Are we likely to see insurance for crowdfunding in Australia?

crowdfunding insurance

Crowdfunding platform Indiegogo is trialling a way for its users to receive a full refund should a project which reaches its pledge goal not go ahead.

TechCrunch reports the option is called Perk Insurance and costs between 10-20% of the total pledge amount.

The coverage is currently available for three projects and refunds a customer the full amount of their pledge – minus the insurance cost – should their perks not be delivered within the estimated timeframe.

However, are we likely to see insurance taken up by other crowdfunding platforms? Not so, according to Pozible co-founder Rick Chen.

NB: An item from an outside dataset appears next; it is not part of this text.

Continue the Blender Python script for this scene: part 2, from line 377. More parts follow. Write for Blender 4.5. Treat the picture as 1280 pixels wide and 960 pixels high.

“I can see why Indiegogo is planning to do this but from my point of view it might be a bit of a strange thing from the user point of view,” he says.

“People don’t only want to buy a product – they want to give money to see it happen. So there’s a lot of emotion in it. When you put insurance into it… it doesn’t really mix well from my point of view.”

All of the Indiegogo campaigns that currently offer optional insurance are tech startups, including a wearable band that helps monitor stress levels and an electric bike.

Chen says while Pozible did not initially see many tech startups use the platform, that all changed when the company launched in China last year. He says making sure a startup can deliver on its promises to consumers is critical.

“For all our tech projects, we need to see how your tech prototype works first,” he says.

“That’s how we make sure it’s capable of delivering. And we build a whole ecosystem chain in China from early prototype, to small batch manufacturer to mass manufacturer to help project creators do the right thing. If they [Indiegogo] really want to focus on lowering the risk of fraud on the site screening will probably work better than having to pay insurance.”